** start of Source material **

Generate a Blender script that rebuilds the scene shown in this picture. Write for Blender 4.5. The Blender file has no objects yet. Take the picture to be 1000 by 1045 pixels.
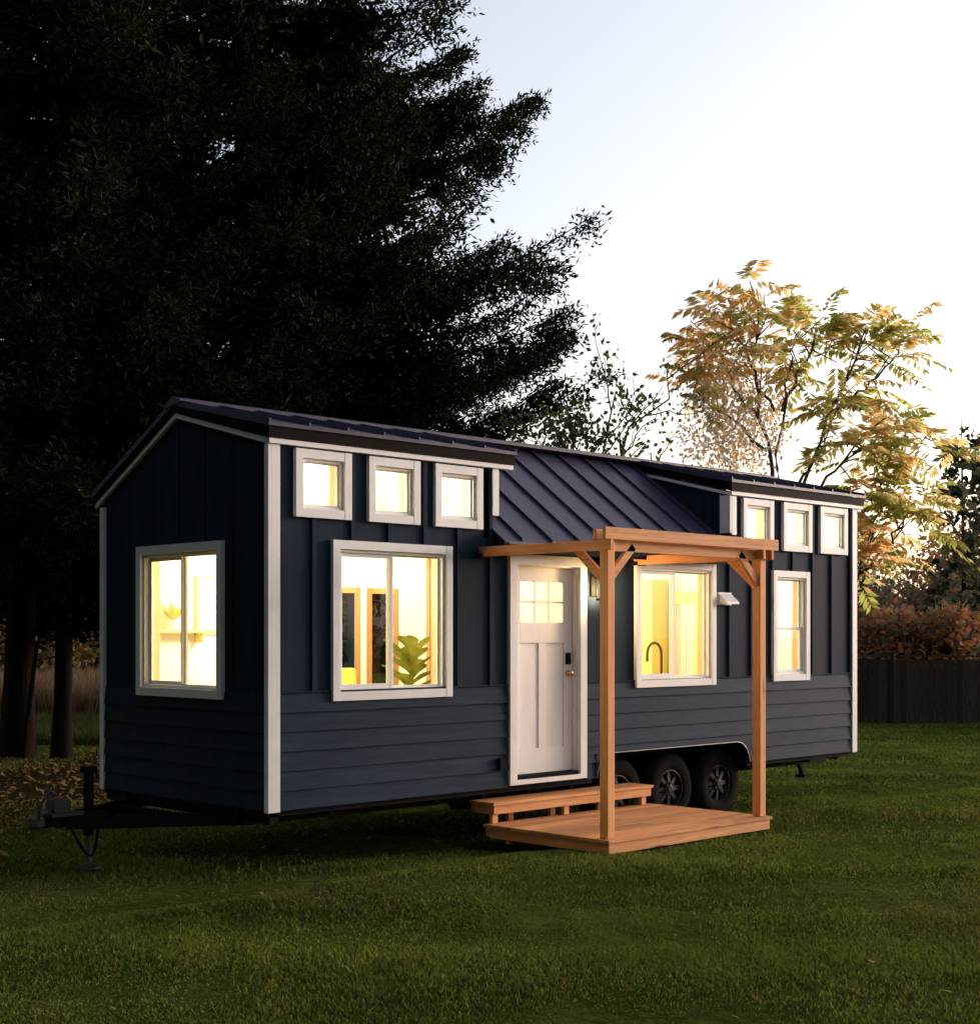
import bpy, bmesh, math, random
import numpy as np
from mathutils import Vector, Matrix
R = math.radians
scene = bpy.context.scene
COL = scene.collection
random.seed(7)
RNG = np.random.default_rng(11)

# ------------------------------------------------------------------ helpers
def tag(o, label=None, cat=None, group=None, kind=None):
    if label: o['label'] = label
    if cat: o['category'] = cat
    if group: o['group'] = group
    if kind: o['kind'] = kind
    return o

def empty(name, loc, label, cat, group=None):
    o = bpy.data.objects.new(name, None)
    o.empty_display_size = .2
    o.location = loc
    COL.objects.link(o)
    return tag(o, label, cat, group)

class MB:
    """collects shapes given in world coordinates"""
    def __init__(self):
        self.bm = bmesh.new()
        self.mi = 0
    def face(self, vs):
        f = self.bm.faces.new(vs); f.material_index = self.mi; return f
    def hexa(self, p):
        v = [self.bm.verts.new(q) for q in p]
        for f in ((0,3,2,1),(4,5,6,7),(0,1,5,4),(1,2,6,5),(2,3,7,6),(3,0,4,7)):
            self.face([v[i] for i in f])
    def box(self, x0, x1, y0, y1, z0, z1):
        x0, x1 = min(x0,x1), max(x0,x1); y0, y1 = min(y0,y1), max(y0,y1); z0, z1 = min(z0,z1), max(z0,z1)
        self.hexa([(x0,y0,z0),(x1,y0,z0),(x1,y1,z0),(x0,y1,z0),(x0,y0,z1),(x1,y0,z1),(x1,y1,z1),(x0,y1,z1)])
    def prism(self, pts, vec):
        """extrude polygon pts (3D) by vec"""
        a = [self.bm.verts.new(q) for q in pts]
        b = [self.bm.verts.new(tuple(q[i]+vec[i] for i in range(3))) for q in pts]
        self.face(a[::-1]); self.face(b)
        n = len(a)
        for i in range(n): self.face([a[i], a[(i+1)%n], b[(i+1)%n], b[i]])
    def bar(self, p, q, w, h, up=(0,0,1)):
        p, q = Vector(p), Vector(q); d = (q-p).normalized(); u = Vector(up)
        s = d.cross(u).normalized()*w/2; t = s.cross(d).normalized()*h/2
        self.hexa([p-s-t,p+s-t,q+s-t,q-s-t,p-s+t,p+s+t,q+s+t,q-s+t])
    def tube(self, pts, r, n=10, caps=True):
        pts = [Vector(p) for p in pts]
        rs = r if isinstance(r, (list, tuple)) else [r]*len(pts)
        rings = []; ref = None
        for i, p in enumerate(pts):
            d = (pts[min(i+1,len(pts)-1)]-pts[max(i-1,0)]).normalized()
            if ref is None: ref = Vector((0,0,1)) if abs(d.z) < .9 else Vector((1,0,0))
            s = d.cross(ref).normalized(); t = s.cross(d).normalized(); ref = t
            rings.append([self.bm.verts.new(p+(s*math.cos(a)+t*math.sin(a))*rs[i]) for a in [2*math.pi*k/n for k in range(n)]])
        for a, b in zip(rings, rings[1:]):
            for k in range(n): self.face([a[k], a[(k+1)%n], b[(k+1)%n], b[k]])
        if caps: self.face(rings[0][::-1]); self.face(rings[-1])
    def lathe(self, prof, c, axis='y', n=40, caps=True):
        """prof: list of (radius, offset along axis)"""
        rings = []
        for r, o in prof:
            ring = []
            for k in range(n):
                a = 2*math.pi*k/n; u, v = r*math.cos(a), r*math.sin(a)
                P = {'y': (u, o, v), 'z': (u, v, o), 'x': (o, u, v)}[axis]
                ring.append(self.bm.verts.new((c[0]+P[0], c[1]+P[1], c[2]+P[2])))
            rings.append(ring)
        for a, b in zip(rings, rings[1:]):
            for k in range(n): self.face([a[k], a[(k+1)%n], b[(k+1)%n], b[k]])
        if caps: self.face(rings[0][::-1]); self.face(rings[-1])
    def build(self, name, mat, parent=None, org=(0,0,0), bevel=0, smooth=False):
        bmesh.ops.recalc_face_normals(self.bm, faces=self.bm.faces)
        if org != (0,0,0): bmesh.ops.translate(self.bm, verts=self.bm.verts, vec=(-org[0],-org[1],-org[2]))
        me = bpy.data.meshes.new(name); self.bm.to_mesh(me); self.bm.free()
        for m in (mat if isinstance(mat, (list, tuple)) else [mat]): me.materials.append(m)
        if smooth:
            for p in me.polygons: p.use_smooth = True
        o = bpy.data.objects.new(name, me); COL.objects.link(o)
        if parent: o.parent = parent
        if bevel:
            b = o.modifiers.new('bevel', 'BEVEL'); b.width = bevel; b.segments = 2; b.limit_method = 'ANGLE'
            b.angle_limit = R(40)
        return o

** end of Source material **

__Instructions for the task__: Write out exactly the lines between the start of the data and the line with "return tag(o, label, cat, group)", including both, but none of the pictures.

__The completed task__:
Generate a Blender script that rebuilds the scene shown in this picture. Write for Blender 4.5. The Blender file has no objects yet. Take the picture to be 1000 by 1045 pixels.
import bpy, bmesh, math, random
import numpy as np
from mathutils import Vector, Matrix
R = math.radians
scene = bpy.context.scene
COL = scene.collection
random.seed(7)
RNG = np.random.default_rng(11)

# ------------------------------------------------------------------ helpers
def tag(o, label=None, cat=None, group=None, kind=None):
    if label: o['label'] = label
    if cat: o['category'] = cat
    if group: o['group'] = group
    if kind: o['kind'] = kind
    return o

def empty(name, loc, label, cat, group=None):
    o = bpy.data.objects.new(name, None)
    o.empty_display_size = .2
    o.location = loc
    COL.objects.link(o)
    return tag(o, label, cat, group)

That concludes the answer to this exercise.